EXERCISE AIM → Of the lines in the listing below, how many hold "picture"? Answer with the number only.

RECORDS SHOWN →
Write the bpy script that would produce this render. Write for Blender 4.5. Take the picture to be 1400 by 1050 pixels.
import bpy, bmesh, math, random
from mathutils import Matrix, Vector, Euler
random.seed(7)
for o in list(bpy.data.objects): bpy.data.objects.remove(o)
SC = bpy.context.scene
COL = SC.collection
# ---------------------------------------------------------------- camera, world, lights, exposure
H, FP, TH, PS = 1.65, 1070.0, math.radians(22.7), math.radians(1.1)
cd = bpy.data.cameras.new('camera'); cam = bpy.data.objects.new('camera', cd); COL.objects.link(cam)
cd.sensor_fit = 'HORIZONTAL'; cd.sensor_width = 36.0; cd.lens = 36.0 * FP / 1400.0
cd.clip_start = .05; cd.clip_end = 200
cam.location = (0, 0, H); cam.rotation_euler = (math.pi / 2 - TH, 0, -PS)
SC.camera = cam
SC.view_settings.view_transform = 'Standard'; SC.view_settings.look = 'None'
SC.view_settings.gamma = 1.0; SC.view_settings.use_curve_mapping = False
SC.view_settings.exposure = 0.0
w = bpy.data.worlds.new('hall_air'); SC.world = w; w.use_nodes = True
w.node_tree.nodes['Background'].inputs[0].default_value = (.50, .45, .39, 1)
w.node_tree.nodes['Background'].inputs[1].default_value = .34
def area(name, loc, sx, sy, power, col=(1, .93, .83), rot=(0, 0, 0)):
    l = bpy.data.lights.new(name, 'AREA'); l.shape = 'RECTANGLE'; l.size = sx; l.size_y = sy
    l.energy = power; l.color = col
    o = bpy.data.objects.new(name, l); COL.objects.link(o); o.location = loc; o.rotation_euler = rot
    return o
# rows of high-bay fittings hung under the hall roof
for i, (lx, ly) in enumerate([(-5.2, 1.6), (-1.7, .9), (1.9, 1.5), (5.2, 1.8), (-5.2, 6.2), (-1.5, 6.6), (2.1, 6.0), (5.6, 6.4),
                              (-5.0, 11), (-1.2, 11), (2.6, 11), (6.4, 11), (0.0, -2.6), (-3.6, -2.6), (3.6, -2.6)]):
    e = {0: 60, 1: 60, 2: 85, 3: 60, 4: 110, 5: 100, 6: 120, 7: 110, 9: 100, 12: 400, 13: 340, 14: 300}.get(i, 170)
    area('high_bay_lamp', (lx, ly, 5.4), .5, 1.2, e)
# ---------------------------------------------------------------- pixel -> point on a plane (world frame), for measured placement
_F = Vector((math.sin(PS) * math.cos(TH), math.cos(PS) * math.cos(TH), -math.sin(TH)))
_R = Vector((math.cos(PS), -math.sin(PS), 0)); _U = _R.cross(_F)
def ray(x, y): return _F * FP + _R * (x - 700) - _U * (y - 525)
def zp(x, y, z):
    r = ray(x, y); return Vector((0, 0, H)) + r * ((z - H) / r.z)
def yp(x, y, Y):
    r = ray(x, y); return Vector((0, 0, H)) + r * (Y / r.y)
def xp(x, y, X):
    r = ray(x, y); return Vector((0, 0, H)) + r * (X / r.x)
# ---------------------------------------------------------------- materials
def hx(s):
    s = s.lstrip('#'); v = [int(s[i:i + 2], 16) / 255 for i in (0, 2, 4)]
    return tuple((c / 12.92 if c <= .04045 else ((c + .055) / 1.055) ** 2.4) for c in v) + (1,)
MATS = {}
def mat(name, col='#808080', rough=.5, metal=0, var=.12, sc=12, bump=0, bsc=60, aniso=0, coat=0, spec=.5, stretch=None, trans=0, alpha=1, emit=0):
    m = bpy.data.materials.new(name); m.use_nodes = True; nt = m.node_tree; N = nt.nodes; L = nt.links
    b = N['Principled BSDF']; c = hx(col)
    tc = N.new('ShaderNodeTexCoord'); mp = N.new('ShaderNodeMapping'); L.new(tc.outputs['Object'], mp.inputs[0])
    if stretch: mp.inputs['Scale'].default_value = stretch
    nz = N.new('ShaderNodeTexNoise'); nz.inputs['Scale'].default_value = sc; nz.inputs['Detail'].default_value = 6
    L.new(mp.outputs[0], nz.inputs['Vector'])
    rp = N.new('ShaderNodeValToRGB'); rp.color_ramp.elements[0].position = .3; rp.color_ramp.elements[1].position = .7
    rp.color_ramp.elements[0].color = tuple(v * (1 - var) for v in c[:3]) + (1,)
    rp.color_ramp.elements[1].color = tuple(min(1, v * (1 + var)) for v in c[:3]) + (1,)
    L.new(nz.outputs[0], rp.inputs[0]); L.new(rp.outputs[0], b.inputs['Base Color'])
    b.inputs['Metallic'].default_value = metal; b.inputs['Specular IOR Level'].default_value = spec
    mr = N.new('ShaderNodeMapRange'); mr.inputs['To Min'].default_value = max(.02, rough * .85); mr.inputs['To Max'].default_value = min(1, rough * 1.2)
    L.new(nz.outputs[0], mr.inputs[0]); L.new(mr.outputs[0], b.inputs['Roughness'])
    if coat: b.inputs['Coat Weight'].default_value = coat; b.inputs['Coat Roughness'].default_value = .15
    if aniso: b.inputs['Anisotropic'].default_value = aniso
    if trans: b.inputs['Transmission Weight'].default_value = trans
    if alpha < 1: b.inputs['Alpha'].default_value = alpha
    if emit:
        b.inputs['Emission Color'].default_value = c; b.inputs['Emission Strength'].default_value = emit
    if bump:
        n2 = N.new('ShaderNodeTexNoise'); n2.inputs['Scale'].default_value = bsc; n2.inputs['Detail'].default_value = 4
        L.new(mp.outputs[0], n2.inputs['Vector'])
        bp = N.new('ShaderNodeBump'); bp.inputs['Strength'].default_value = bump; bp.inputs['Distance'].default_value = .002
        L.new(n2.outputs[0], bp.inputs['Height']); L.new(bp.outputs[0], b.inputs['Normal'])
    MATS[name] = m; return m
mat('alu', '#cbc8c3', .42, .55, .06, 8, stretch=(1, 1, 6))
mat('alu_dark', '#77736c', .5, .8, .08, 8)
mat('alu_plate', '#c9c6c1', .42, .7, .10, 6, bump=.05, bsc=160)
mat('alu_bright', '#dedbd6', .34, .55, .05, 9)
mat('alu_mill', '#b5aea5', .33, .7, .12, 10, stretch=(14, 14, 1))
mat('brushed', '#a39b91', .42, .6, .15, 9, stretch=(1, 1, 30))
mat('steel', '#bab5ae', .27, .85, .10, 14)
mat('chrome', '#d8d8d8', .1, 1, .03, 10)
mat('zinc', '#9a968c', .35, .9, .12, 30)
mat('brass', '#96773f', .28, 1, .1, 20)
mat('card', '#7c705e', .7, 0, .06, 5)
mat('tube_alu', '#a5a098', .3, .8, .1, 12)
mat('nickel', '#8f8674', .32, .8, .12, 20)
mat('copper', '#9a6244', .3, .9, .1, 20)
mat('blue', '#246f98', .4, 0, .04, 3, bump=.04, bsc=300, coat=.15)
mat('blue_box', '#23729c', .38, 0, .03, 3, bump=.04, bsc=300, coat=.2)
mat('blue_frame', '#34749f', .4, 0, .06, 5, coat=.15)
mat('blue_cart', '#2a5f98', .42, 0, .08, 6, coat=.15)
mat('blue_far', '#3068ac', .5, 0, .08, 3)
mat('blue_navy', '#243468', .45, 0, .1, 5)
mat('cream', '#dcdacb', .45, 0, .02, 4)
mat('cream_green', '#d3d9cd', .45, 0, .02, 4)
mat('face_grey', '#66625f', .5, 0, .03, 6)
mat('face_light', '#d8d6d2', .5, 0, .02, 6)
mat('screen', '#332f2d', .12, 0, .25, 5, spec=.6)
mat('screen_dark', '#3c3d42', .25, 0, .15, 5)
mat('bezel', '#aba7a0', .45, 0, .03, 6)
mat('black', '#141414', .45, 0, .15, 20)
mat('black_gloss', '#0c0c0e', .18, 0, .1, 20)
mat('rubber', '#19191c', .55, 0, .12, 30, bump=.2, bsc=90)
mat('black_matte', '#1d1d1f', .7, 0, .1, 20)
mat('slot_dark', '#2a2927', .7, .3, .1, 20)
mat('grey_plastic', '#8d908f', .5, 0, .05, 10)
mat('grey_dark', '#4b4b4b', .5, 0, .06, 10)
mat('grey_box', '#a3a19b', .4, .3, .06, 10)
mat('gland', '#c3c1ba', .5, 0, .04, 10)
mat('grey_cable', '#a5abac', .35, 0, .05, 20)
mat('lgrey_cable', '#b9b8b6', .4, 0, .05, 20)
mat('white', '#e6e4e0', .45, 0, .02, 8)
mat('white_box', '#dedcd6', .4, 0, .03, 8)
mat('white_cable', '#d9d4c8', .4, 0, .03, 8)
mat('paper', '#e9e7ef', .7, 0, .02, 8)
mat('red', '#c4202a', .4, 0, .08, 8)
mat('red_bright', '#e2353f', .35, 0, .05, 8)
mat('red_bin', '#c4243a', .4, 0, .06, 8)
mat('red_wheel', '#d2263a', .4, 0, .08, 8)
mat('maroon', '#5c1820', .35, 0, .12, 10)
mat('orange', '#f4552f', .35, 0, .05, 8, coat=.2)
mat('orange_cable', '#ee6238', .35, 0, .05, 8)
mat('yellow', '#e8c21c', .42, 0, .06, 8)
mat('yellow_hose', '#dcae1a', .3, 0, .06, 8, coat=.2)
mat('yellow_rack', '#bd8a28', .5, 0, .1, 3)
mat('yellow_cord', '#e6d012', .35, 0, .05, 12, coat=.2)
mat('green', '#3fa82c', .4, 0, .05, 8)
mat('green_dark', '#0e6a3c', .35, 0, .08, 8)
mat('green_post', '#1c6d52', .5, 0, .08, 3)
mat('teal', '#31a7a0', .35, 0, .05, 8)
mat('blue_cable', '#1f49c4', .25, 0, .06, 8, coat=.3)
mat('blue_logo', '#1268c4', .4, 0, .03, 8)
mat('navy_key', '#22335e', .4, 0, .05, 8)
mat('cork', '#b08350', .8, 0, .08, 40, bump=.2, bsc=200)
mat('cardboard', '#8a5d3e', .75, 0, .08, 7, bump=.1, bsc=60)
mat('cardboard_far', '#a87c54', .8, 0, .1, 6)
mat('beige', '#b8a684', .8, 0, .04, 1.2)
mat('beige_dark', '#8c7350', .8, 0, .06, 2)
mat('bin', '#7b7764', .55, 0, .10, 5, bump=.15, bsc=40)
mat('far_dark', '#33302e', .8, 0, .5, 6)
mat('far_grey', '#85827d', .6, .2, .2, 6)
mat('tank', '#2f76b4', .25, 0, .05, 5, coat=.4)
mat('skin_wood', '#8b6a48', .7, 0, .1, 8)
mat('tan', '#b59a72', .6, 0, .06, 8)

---

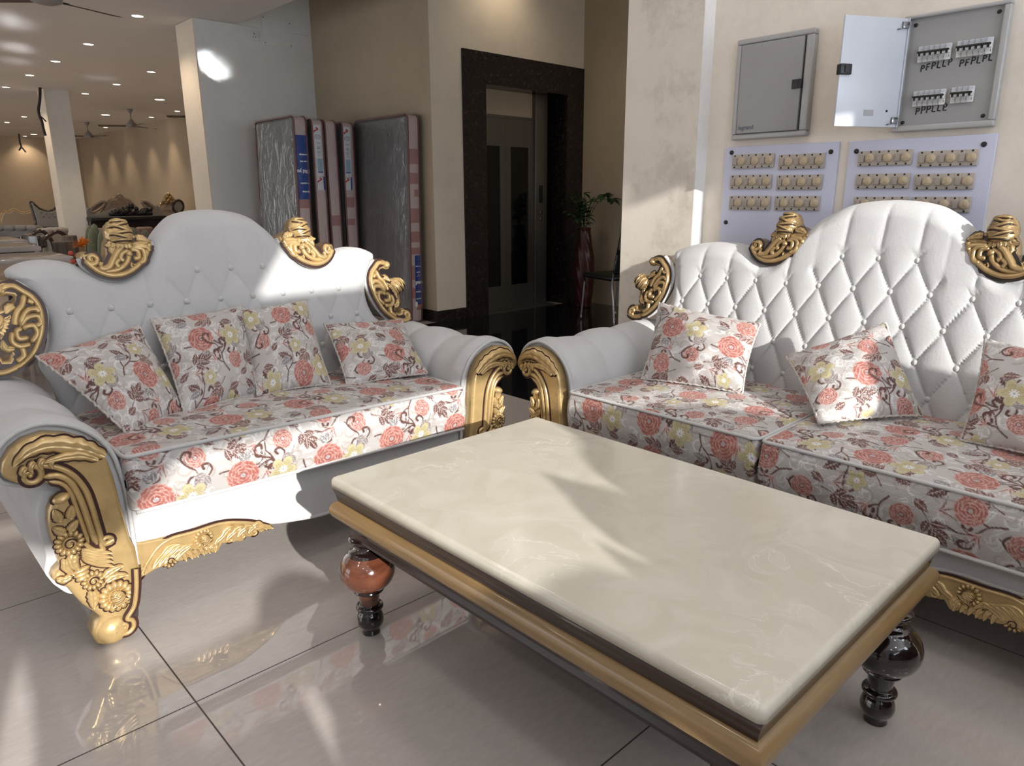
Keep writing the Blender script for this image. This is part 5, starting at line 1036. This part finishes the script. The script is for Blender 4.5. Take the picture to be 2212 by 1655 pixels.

WRITTEN ANSWER → 2